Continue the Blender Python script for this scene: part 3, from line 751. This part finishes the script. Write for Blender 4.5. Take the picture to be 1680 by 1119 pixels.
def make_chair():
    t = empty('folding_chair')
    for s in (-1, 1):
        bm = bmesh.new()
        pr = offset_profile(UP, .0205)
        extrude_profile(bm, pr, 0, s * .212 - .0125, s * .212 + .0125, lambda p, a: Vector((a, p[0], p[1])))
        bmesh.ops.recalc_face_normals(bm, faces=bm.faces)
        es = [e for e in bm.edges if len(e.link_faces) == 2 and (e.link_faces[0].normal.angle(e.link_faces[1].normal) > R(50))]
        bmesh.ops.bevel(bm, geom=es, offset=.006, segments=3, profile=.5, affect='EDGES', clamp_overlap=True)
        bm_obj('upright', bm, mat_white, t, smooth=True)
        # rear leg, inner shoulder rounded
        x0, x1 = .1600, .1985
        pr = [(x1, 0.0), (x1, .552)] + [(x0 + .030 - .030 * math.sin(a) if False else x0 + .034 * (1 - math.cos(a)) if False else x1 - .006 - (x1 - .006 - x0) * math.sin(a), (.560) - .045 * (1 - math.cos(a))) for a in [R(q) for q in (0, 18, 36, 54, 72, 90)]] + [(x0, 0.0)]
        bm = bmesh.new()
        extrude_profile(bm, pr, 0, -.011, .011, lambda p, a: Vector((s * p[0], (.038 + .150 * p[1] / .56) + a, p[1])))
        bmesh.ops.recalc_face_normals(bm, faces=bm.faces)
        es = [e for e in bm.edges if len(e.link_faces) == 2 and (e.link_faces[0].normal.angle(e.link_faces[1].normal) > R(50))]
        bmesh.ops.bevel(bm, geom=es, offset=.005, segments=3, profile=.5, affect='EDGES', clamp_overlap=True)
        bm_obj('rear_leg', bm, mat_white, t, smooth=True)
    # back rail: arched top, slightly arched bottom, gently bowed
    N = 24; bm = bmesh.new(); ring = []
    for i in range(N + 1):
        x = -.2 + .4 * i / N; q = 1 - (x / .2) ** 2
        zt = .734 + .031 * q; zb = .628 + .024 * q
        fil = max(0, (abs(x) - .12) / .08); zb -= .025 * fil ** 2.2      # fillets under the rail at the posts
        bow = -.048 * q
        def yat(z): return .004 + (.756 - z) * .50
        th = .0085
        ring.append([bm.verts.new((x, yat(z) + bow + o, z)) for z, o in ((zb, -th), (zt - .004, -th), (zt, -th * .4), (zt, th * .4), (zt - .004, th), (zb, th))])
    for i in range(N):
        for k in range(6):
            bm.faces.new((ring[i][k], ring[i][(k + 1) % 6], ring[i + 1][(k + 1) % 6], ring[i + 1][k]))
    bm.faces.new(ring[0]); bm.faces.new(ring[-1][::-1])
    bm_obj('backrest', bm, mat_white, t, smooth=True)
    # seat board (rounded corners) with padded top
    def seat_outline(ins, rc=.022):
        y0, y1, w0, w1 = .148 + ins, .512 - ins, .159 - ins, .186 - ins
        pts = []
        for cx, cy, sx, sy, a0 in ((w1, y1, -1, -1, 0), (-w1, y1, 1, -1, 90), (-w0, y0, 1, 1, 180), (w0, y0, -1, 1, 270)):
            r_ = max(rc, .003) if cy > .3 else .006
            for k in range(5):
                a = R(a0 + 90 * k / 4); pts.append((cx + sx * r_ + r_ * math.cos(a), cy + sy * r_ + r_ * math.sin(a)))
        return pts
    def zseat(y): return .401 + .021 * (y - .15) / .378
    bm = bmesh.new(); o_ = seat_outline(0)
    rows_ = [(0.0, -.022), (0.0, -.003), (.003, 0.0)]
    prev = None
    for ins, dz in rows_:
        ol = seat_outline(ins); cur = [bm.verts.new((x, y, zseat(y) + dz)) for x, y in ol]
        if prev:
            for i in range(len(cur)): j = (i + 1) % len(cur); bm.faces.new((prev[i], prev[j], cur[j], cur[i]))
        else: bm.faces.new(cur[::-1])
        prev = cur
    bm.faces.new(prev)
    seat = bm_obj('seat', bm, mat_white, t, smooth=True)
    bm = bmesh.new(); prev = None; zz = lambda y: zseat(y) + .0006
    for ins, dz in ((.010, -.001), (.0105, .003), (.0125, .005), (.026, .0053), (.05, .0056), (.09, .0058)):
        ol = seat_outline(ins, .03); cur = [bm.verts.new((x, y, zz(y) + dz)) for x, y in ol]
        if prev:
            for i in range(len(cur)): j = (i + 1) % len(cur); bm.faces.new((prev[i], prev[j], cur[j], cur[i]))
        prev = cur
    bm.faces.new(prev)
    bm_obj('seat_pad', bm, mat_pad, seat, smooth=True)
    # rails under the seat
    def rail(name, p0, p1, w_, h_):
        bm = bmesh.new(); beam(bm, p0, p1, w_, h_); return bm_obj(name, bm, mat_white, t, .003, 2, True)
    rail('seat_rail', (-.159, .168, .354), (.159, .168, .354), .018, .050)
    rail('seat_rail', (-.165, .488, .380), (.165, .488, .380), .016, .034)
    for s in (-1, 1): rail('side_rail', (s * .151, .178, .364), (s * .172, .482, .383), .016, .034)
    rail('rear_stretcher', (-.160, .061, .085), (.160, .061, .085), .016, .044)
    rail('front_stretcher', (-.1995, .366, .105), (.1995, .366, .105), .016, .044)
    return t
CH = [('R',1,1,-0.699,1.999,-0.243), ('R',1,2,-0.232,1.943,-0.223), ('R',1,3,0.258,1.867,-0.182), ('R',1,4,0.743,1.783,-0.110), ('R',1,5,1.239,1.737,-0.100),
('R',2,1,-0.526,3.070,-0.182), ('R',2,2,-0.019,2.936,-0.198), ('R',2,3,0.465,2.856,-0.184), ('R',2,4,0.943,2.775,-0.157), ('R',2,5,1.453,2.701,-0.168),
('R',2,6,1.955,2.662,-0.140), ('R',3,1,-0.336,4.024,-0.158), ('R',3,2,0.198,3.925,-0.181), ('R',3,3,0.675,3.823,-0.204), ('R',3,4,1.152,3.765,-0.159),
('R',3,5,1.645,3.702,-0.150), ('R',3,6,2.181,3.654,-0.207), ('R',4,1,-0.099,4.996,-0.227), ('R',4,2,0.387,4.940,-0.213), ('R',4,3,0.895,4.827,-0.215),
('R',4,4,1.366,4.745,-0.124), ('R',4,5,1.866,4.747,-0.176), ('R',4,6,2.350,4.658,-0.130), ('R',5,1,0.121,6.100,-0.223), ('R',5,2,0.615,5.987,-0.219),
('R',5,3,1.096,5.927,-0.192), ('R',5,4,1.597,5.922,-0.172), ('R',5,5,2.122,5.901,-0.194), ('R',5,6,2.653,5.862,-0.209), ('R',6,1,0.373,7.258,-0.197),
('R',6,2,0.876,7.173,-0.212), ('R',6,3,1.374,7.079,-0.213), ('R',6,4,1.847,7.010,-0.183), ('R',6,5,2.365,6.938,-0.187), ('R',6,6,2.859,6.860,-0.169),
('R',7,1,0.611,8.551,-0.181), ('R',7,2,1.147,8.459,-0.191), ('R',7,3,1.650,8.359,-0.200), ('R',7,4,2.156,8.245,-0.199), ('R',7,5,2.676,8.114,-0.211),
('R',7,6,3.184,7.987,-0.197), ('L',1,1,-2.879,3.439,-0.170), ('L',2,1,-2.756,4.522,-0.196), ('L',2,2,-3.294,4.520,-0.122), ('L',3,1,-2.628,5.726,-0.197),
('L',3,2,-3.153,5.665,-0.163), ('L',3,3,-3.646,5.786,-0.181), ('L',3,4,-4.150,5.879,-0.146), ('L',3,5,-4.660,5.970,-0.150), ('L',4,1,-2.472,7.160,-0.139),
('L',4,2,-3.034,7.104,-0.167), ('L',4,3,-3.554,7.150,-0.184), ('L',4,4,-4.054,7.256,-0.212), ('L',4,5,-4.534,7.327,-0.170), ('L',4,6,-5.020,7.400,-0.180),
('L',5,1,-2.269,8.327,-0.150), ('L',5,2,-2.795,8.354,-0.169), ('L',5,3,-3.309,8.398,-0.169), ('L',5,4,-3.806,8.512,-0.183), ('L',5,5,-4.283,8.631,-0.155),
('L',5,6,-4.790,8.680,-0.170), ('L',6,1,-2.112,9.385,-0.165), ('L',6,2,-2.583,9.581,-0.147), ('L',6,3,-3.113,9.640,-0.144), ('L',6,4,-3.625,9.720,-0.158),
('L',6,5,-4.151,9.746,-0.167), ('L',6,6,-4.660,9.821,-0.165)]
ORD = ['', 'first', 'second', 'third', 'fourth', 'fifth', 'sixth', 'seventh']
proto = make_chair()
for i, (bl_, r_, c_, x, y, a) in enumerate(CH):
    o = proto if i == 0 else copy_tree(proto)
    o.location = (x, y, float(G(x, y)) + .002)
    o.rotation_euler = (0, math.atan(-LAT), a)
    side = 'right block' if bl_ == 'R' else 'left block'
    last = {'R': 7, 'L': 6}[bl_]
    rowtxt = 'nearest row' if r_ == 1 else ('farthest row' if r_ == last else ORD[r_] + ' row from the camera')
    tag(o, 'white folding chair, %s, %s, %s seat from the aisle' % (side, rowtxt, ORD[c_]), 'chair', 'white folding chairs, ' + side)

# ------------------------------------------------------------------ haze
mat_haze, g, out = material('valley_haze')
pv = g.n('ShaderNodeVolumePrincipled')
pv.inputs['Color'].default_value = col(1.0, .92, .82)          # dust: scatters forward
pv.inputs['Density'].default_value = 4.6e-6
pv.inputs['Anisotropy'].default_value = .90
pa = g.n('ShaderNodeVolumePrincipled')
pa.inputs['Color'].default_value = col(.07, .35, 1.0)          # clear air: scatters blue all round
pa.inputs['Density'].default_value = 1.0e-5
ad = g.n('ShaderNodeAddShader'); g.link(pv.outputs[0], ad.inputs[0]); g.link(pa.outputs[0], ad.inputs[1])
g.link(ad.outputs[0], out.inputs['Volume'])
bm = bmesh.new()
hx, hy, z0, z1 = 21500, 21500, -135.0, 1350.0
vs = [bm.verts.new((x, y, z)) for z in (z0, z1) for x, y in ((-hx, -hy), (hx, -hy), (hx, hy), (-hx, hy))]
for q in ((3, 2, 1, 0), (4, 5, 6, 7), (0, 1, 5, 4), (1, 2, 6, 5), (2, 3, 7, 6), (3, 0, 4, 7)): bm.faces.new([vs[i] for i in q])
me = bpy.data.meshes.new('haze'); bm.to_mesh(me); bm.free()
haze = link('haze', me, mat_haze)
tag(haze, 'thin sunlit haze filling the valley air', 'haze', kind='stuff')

******

WHAT IS EXPECTED ▸
Within the material above, find the lines that contain the word "from"; copy them.

FINAL ANSWER ▸
Continue the Blender Python script for this scene: part 3, from line 751. This part finishes the script. Write for Blender 4.5. Take the picture to be 1680 by 1119 pixels.
    rowtxt = 'nearest row' if r_ == 1 else ('farthest row' if r_ == last else ORD[r_] + ' row from the camera')
    tag(o, 'white folding chair, %s, %s, %s seat from the aisle' % (side, rowtxt, ORD[c_]), 'chair', 'white folding chairs, ' + side)